───── Task inputs
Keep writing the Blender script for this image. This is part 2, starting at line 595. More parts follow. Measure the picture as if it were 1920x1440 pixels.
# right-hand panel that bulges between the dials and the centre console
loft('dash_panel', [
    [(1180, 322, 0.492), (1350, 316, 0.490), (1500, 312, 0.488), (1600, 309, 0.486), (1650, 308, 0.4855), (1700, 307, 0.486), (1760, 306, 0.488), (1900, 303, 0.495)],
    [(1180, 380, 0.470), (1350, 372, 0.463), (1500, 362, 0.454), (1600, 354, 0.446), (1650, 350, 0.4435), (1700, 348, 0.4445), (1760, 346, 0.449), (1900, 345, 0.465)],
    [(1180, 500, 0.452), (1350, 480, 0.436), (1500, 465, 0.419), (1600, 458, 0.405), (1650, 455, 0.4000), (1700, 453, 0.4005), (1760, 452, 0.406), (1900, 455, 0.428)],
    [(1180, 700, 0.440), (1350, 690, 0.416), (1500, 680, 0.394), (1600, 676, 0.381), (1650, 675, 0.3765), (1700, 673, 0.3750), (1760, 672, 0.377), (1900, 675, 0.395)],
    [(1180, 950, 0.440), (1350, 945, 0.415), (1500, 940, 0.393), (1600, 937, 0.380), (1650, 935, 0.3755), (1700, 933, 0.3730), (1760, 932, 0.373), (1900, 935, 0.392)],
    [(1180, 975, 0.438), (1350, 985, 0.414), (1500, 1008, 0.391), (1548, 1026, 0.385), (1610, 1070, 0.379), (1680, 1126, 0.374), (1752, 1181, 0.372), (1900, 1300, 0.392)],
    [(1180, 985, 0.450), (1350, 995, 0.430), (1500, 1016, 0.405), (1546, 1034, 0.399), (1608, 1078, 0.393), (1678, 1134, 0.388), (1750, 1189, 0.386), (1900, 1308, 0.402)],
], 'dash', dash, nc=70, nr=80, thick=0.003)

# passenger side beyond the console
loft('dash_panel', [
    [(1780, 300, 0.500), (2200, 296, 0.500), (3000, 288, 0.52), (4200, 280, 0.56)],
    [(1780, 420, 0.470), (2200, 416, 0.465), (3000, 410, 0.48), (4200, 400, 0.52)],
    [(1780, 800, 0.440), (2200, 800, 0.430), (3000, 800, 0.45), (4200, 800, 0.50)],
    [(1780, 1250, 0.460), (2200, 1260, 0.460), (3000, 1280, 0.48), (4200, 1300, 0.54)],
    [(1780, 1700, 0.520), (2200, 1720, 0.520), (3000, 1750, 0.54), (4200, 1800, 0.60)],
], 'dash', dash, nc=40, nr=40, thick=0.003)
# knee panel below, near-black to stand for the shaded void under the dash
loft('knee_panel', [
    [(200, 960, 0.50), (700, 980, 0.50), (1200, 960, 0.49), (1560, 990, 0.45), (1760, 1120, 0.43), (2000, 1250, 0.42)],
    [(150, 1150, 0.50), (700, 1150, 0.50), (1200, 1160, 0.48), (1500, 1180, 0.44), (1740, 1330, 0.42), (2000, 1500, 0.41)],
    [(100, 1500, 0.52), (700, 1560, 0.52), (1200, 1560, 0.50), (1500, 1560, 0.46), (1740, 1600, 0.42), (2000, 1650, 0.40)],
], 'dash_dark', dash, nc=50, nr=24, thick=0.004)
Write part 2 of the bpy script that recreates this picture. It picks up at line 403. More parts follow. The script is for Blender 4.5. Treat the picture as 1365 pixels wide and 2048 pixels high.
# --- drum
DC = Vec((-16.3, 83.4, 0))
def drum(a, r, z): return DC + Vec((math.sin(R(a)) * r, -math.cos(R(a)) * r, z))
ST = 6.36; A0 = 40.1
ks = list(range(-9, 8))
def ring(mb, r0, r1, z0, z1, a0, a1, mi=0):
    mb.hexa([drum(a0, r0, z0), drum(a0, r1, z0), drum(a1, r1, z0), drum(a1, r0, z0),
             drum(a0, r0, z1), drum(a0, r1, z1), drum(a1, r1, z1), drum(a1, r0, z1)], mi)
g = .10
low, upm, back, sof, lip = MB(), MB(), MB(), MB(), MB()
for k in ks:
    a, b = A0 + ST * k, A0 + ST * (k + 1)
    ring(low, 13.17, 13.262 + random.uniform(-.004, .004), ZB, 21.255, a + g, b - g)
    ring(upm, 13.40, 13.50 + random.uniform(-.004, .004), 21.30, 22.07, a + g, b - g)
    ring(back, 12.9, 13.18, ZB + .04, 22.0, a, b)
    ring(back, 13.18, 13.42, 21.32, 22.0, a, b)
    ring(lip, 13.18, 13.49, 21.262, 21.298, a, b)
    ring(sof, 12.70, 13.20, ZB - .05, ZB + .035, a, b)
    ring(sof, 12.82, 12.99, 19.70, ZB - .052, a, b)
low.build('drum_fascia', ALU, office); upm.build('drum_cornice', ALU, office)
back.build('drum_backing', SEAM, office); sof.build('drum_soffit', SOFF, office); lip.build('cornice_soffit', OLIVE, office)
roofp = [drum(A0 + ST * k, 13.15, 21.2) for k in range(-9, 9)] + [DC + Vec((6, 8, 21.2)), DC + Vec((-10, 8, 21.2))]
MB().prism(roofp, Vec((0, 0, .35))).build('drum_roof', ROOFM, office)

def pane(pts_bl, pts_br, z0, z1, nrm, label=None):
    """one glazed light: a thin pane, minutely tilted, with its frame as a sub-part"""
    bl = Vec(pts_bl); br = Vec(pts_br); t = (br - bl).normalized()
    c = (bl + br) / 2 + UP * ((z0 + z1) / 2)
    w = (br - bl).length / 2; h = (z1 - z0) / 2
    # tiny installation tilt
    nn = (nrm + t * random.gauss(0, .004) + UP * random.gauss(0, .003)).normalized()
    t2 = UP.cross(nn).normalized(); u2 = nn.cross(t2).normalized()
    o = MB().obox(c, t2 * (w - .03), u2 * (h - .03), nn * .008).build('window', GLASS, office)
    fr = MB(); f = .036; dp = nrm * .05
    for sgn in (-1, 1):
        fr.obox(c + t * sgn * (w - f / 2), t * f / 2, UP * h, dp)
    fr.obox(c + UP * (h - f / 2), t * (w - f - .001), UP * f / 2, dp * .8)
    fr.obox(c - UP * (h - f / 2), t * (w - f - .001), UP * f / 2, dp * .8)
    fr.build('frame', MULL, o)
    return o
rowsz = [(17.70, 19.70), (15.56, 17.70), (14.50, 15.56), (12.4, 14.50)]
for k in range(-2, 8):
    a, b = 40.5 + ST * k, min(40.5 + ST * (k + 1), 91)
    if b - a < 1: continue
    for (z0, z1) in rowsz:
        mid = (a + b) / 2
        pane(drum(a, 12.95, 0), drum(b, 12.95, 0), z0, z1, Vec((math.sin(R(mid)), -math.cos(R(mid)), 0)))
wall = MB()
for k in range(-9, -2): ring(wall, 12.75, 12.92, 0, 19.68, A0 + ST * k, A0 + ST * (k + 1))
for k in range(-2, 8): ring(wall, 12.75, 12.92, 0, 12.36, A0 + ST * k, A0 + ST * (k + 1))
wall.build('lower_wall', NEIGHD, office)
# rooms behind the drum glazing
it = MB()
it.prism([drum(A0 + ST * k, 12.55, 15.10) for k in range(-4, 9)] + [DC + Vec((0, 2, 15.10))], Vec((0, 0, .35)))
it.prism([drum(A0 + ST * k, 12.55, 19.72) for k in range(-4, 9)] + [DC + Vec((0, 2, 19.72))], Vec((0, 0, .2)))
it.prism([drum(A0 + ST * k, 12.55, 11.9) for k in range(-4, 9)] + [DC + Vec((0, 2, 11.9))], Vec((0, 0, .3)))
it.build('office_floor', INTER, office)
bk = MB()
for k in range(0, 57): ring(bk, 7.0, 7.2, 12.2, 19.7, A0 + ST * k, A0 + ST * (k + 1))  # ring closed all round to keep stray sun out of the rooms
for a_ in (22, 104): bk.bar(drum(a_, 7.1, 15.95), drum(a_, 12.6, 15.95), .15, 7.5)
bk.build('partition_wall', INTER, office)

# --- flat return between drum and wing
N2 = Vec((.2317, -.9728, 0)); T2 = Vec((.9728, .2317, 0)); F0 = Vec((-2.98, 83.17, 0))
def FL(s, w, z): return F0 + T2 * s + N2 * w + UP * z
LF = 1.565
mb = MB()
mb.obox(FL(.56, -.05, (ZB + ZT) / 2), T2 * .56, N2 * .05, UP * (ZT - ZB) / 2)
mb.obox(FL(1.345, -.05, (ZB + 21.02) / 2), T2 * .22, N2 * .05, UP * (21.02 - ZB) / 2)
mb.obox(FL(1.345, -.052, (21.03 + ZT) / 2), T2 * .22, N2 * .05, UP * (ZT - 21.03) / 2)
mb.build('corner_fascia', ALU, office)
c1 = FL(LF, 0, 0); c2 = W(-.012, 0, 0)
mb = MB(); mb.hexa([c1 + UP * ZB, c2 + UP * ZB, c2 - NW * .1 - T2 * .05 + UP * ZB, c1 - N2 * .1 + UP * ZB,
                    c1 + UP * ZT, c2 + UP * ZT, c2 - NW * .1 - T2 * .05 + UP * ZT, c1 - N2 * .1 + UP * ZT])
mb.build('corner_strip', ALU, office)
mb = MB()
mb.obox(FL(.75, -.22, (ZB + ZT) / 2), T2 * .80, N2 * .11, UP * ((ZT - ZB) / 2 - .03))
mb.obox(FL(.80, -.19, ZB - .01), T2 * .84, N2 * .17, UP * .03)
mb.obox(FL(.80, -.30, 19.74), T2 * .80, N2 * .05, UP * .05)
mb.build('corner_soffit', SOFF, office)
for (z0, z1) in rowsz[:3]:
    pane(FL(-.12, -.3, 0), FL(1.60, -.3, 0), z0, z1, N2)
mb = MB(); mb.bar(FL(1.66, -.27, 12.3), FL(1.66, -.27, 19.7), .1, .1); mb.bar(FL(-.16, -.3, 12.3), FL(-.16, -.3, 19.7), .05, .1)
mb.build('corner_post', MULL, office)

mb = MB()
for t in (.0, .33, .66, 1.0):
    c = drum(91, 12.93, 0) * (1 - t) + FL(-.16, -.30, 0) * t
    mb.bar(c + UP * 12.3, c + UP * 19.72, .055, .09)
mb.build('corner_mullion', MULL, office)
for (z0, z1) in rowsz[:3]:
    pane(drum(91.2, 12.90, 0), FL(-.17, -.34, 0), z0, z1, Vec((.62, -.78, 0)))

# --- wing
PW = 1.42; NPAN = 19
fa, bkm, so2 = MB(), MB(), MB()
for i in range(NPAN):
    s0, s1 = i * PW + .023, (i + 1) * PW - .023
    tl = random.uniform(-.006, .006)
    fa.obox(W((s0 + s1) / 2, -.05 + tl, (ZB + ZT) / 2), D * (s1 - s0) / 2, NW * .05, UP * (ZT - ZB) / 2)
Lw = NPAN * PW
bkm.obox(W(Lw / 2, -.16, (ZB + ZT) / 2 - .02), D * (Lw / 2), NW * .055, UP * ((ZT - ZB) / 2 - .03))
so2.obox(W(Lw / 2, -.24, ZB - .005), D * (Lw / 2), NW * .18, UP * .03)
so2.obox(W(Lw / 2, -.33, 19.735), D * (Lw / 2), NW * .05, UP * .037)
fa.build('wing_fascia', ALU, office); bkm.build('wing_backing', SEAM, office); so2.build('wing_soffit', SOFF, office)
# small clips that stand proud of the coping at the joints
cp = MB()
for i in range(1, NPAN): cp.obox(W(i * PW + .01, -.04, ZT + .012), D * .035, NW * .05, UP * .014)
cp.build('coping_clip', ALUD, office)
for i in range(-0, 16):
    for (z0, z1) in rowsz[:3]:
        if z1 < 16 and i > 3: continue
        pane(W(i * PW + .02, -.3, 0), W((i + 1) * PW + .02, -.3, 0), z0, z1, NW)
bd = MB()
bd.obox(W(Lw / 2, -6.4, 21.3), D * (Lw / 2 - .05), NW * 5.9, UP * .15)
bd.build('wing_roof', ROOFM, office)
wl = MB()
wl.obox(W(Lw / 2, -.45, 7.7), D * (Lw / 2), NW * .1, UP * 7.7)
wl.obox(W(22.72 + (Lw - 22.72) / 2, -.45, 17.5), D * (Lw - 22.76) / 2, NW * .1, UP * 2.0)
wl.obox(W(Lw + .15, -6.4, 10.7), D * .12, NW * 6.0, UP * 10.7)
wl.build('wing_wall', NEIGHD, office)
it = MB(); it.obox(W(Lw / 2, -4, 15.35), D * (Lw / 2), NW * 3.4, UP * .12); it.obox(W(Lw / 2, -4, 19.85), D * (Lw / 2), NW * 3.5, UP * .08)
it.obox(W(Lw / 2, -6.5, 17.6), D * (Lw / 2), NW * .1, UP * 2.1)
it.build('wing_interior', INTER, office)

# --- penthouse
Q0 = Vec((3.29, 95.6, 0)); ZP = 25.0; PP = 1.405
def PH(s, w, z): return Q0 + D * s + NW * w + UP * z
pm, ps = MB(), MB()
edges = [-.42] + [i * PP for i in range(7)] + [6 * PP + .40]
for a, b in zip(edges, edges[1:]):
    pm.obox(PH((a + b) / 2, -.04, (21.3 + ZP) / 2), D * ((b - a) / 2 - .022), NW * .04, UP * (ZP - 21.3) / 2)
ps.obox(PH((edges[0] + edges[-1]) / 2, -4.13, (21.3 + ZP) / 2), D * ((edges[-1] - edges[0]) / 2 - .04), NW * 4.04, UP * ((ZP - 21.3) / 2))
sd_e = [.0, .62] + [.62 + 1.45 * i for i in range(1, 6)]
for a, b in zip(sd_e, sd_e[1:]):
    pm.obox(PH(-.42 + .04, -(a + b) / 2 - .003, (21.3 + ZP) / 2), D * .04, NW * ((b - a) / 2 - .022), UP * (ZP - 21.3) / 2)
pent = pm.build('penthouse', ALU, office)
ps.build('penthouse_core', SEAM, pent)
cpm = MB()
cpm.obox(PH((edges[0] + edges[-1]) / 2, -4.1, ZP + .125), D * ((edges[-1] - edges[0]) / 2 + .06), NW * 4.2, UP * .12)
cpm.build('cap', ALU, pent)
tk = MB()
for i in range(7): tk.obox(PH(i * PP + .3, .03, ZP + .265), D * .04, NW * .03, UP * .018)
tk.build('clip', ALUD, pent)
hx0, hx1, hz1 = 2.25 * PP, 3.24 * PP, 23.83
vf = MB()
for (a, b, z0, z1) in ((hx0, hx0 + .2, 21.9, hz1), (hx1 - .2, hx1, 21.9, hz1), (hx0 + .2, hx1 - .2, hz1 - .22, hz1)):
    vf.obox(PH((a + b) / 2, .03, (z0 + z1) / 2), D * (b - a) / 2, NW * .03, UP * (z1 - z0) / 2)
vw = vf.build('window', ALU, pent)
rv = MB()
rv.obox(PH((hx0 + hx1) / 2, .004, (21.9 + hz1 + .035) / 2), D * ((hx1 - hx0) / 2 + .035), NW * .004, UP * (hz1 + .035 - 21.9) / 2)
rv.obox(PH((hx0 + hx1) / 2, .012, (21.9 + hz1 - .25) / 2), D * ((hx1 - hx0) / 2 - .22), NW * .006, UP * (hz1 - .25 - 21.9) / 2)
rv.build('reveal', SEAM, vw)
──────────
What count of lines in the listing contain the word "script"? Reply with the number only.

- [Correct result] 2